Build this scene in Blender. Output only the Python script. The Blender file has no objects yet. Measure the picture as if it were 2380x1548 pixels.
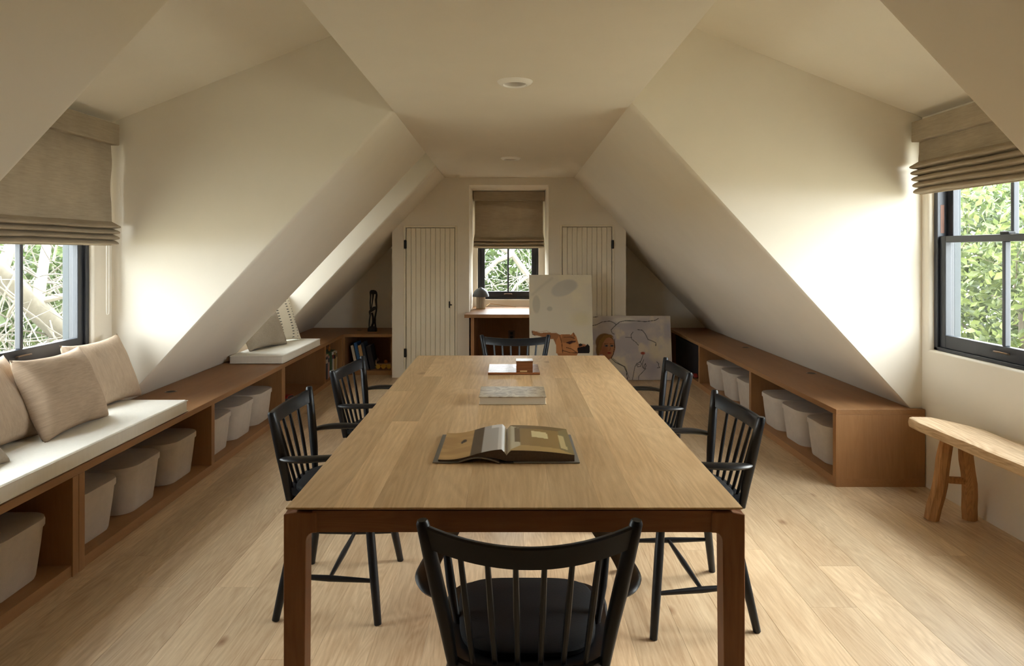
import bpy, bmesh, math, random
import numpy as np
from mathutils import Vector, Matrix, Euler

random.seed(7)
RNG = np.random.default_rng(7)
scene = bpy.context.scene
COL = scene.collection
PI = math.pi

# ------------------------------------------------------------------ camera
H = 1.36                      # eye height, looking along +Y with a shift lens
cam_data = bpy.data.cameras.new('camera')
cam_data.lens = 24.0
cam_data.sensor_width = 36.0
cam_data.sensor_fit = 'HORIZONTAL'
cam_data.shift_x = 6.0 / 2380
cam_data.shift_y = -191.0 / 2380
cam_data.clip_start = 0.05
cam_data.clip_end = 200
cam = bpy.data.objects.new('camera', cam_data)
cam.location = (0, 0, H)
cam.rotation_euler = (PI / 2, 0, 0)
COL.objects.link(cam)
scene.camera = cam

# ------------------------------------------------------------------ daylight
world = bpy.data.worlds.new('overcast_sky')
scene.world = world
world.use_nodes = True
wn = world.node_tree.nodes
wn.clear()
w_out = wn.new('ShaderNodeOutputWorld')
w_bg = wn.new('ShaderNodeBackground')
w_bg.inputs['Color'].default_value = (0.92, 0.97, 1.0, 1)
w_bg.inputs['Strength'].default_value = 16.0
world.node_tree.links.new(w_bg.outputs[0], w_out.inputs[0])

def portal(loc, rot, sx, sy):
    d = bpy.data.lights.new('window_portal', 'AREA')
    d.shape = 'RECTANGLE'; d.size = sx; d.size_y = sy
    d.cycles.is_portal = True
    o = bpy.data.objects.new('window_portal', d)
    o.location = loc; o.rotation_euler = rot
    COL.objects.link(o)
portal((2.66, 2.86, 1.42), (0, PI / 2, 0), 1.4, 2.2)
portal((-2.66, 2.87, 1.42), (0, -PI / 2, 0), 1.4, 2.2)
portal((-2.66, 6.12, 1.42), (0, -PI / 2, 0), 1.4, 0.85)
portal((-0.01, 8.36, 1.4), (-PI / 2, 0, 0), 0.85, 1.4)

sun_d = bpy.data.lights.new('hazy_sun', 'SUN')
sun_d.energy = 6.0
sun_d.angle = math.radians(28)
sun_d.color = (1.0, 0.97, 0.92)
sun = bpy.data.objects.new('hazy_sun', sun_d)
sun.rotation_euler = Vector((-math.cos(0.55), -math.cos(0.55) * 0.25, -math.sin(0.55))).to_track_quat('-Z', 'Y').to_euler()
COL.objects.link(sun)

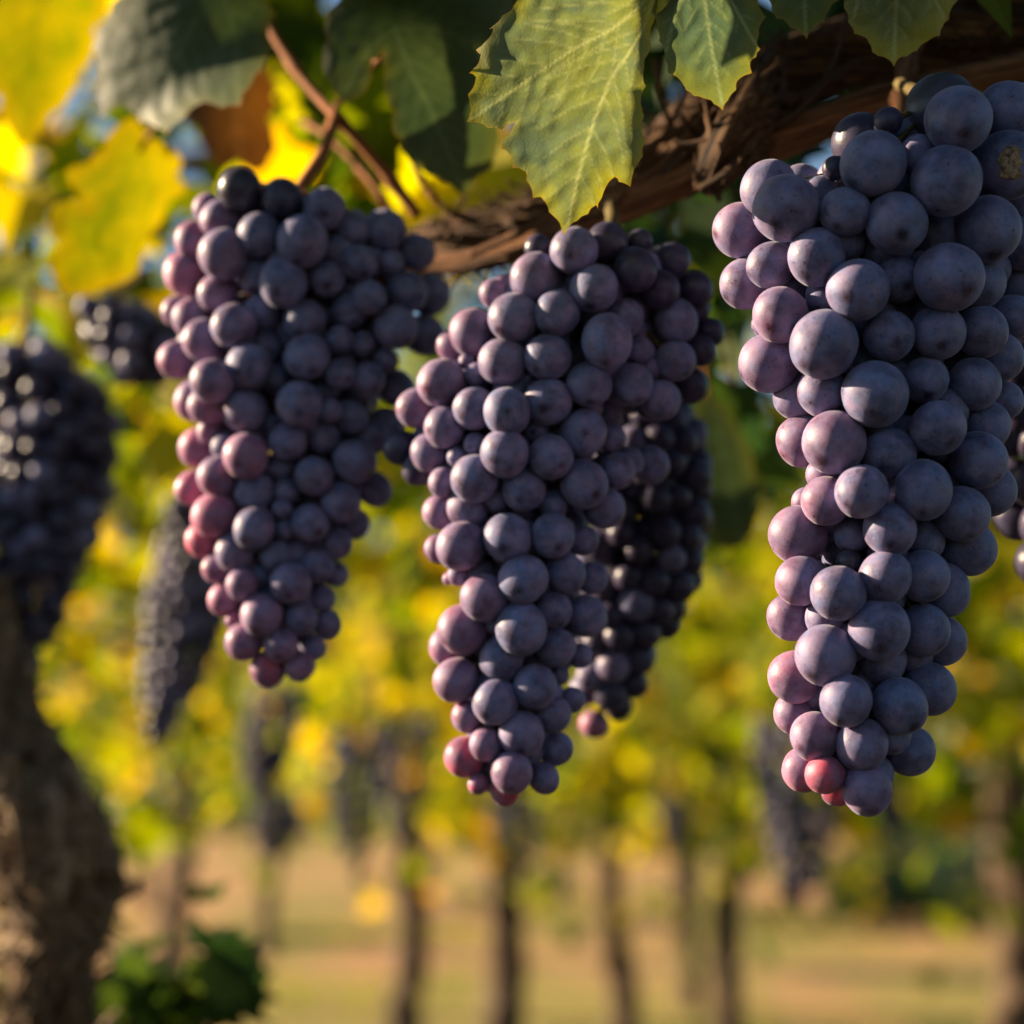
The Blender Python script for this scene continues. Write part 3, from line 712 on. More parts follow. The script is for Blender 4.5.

What this task involves
Print all the records again exactly; do not include any picture.

Answer to this exercise
Build this scene in Blender. Output only the Python script. The Blender file has no objects yet. Measure the picture as if it were 2380x1548 pixels.
import bpy, bmesh, math, random
import numpy as np
from mathutils import Vector, Matrix, Euler

random.seed(7)
RNG = np.random.default_rng(7)
scene = bpy.context.scene
COL = scene.collection
PI = math.pi

# ------------------------------------------------------------------ camera
H = 1.36                      # eye height, looking along +Y with a shift lens
cam_data = bpy.data.cameras.new('camera')
cam_data.lens = 24.0
cam_data.sensor_width = 36.0
cam_data.sensor_fit = 'HORIZONTAL'
cam_data.shift_x = 6.0 / 2380
cam_data.shift_y = -191.0 / 2380
cam_data.clip_start = 0.05
cam_data.clip_end = 200
cam = bpy.data.objects.new('camera', cam_data)
cam.location = (0, 0, H)
cam.rotation_euler = (PI / 2, 0, 0)
COL.objects.link(cam)
scene.camera = cam

# ------------------------------------------------------------------ daylight
world = bpy.data.worlds.new('overcast_sky')
scene.world = world
world.use_nodes = True
wn = world.node_tree.nodes
wn.clear()
w_out = wn.new('ShaderNodeOutputWorld')
w_bg = wn.new('ShaderNodeBackground')
w_bg.inputs['Color'].default_value = (0.92, 0.97, 1.0, 1)
w_bg.inputs['Strength'].default_value = 16.0
world.node_tree.links.new(w_bg.outputs[0], w_out.inputs[0])

def portal(loc, rot, sx, sy):
    d = bpy.data.lights.new('window_portal', 'AREA')
    d.shape = 'RECTANGLE'; d.size = sx; d.size_y = sy
    d.cycles.is_portal = True
    o = bpy.data.objects.new('window_portal', d)
    o.location = loc; o.rotation_euler = rot
    COL.objects.link(o)
portal((2.66, 2.86, 1.42), (0, PI / 2, 0), 1.4, 2.2)
portal((-2.66, 2.87, 1.42), (0, -PI / 2, 0), 1.4, 2.2)
portal((-2.66, 6.12, 1.42), (0, -PI / 2, 0), 1.4, 0.85)
portal((-0.01, 8.36, 1.4), (-PI / 2, 0, 0), 0.85, 1.4)

sun_d = bpy.data.lights.new('hazy_sun', 'SUN')
sun_d.energy = 6.0
sun_d.angle = math.radians(28)
sun_d.color = (1.0, 0.97, 0.92)
sun = bpy.data.objects.new('hazy_sun', sun_d)
sun.rotation_euler = Vector((-math.cos(0.55), -math.cos(0.55) * 0.25, -math.sin(0.55))).to_track_quat('-Z', 'Y').to_euler()
COL.objects.link(sun)

The Blender Python script for this scene continues. Write part 3, from line 712 on. More parts follow. The script is for Blender 4.5.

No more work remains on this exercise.